Visceral Emotion Threatens What the Flag Represents

As the U.S. Senate contributed mightily to global warming while debating a constitutional amendment to ban flag-desecration last week, the Citizens Flag Alliance ("representing 147 organizations and more than 20 million members") made this startling announcement: Flag-desecration incidents are up 33 percent this year. That is, there have been four incidents reported so far this year, compared with three by June last year.

And those four incidents? Early in the morning of June 22 on a residential Brooklyn street, louts thought to be teens just out of school set on fire a few flags in people's yards. Two weeks earlier, a drunken man in West Haven, Conn., desecrated a flag while chugging beer and taunting passers-by on a bike path. On May 30, vandals stole a flag from a VFW Post in Mineville, N.Y., and burned it. And on May 13 in a small New Hampshire town, 13 flags hanging from a VFW building were sliced into ribbons.

Each of these, except the drunken man's desecration (he could be prosecuted for drinking beer in public, but not messing with a flag) are misdemeanors punishable by perfectly acceptable laws: You can't go around destroying other people's yard property, whether it's a flag or a pink flamingo. But are three instances of stupid vandalism and one drunken hiccup a crisis warranting the mobilization of the U.S. Senate and the push for the first constitutional amendment in 14 years?

That's not to deny the importance of respecting the flag or the visceral emotions it provokes among those who see it flying -- including me: The flag isn't just another piece of cloth anymore than a picture of my young children is just another piece of glossy paper. Representations of what we love mean something deep and true no matter how irrational the rage we might feel when these mere objects, usually cheap and replaceable by the dozen, are harmed. Who in his right mind wouldn't feel physically sick by the sight of an organized book-burning, even if the books are a bunch of Harlequins or the latest pulp from Ann Coulter? Still: Recognizing the authenticity of one's emotions and beliefs doesn't mean that the recognition deserves special constitutional treatment. Sometimes it may well mean that those emotions and beliefs are blinding us, maybe conveniently, to what matters a lot more.
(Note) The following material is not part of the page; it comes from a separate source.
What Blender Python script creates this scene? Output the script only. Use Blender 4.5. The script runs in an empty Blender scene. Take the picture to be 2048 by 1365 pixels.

When I heard about the Citizens Flag Alliance peddling that sensational stat about a 33 percent increase in flag desecrations, it occurred to me that while three or four or a dozen flags get burned every year in the 50 states, three children die every day in the United States due to neglect or abuse. That's not just desecration. It's murder, or something close to it. No one is lining up in congressional hearings to press for a constitutional amendment banning lousy parenting. Not that anyone should. But if it's visceral emotions and protecting what means most to us as a nation that we're responding to, a campaign to ban lousy parenting -- silly as it would be -- would make a whole lot more sense than these embarrassing campaigns to ban flag desecration (there've been four such congressional attempts since 1989, when the Supreme Court ruled flag-desecration protected by the First Amendment).

The stat about abusive parenting could be considered just as sensational as the ones flag-wavers throw around. You might even say that it has nothing to do with the issue at hand. We're dealing with national pride, the meaning of America, with what, as Sen. Arlen Specter put it, "veterans fought for, what they sustained wounds for, what they sustained loss of limbs for and what they sustained loss of life for." In that case, here's what flag-wavers perhaps should be a little more concerned about -- this Independence Day more than most.

The American flag in most of the rest of the world once provoked envy, reassurance, hope. It represented power, to be sure, but a kind of power more benevolent than vainglorious or worse -- dangerous. How winds change. The latest survey by the Pew Research Center has favorable opinion of America in the rest of the world at its worst ever. In Indonesia, Egypt, Pakistan, Jordan and Turkey, it ranges between 12 and 30 percent, although it once was as high as 75 percent in those countries on al-Qaida's recruiting tours. In Great Britain, France, Germany and Spain, where approval ranged between 50 and 83 percent six years ago, it's now 23 percent in Spain, 37 percent in Germany, 39 percent in France (they love us!) and just 56 percent in Britain. In five brief years, disdain has replaced admiration.

"Old Glory lost today," Bill Frist, the Senate majority leader, said when the flag amendment failed. He's right only in so far as Old Glory is losing its

once-revered meaning a little more every day in the rest of the world -- with the Senate's apparent blessing, and the indifference of many Americans proudly, blindly waving it today. Happy July 4.